------ Information supplied
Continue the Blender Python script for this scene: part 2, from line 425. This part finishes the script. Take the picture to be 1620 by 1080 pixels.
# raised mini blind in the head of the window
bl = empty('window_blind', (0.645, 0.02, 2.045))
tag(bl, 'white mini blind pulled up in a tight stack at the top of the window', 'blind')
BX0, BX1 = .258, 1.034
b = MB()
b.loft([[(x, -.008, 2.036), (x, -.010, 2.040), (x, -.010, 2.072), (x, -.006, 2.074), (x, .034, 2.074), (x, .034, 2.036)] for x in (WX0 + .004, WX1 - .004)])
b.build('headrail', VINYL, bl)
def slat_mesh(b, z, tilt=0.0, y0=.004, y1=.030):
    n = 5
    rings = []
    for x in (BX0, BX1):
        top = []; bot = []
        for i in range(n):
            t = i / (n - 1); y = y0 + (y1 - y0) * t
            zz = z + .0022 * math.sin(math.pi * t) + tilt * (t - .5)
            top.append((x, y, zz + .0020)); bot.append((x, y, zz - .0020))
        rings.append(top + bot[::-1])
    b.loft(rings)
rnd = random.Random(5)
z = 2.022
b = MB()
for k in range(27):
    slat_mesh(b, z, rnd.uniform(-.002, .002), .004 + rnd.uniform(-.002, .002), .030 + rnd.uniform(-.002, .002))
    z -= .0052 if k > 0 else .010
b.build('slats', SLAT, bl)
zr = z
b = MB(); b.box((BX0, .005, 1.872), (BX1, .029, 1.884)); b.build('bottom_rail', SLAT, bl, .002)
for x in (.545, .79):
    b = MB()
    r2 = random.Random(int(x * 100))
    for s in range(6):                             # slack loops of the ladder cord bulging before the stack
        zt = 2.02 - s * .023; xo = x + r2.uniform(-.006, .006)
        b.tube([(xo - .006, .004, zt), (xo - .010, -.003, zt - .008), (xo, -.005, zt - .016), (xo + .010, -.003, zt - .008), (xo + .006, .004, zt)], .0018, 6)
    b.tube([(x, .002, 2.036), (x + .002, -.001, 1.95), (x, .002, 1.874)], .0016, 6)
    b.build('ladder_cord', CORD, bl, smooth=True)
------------
What needs to be done ▸ Extract all of the data shown above without alteration.

Exercise result ▸
Continue the Blender Python script for this scene: part 2, from line 425. This part finishes the script. Take the picture to be 1620 by 1080 pixels.
# raised mini blind in the head of the window
bl = empty('window_blind', (0.645, 0.02, 2.045))
tag(bl, 'white mini blind pulled up in a tight stack at the top of the window', 'blind')
BX0, BX1 = .258, 1.034
b = MB()
b.loft([[(x, -.008, 2.036), (x, -.010, 2.040), (x, -.010, 2.072), (x, -.006, 2.074), (x, .034, 2.074), (x, .034, 2.036)] for x in (WX0 + .004, WX1 - .004)])
b.build('headrail', VINYL, bl)
def slat_mesh(b, z, tilt=0.0, y0=.004, y1=.030):
    n = 5
    rings = []
    for x in (BX0, BX1):
        top = []; bot = []
        for i in range(n):
            t = i / (n - 1); y = y0 + (y1 - y0) * t
            zz = z + .0022 * math.sin(math.pi * t) + tilt * (t - .5)
            top.append((x, y, zz + .0020)); bot.append((x, y, zz - .0020))
        rings.append(top + bot[::-1])
    b.loft(rings)
rnd = random.Random(5)
z = 2.022
b = MB()
for k in range(27):
    slat_mesh(b, z, rnd.uniform(-.002, .002), .004 + rnd.uniform(-.002, .002), .030 + rnd.uniform(-.002, .002))
    z -= .0052 if k > 0 else .010
b.build('slats', SLAT, bl)
zr = z
b = MB(); b.box((BX0, .005, 1.872), (BX1, .029, 1.884)); b.build('bottom_rail', SLAT, bl, .002)
for x in (.545, .79):
    b = MB()
    r2 = random.Random(int(x * 100))
    for s in range(6):                             # slack loops of the ladder cord bulging before the stack
        zt = 2.02 - s * .023; xo = x + r2.uniform(-.006, .006)
        b.tube([(xo - .006, .004, zt), (xo - .010, -.003, zt - .008), (xo, -.005, zt - .016), (xo + .010, -.003, zt - .008), (xo + .006, .004, zt)], .0018, 6)
    b.tube([(x, .002, 2.036), (x + .002, -.001, 1.95), (x, .002, 1.874)], .0016, 6)
    b.build('ladder_cord', CORD, bl, smooth=True)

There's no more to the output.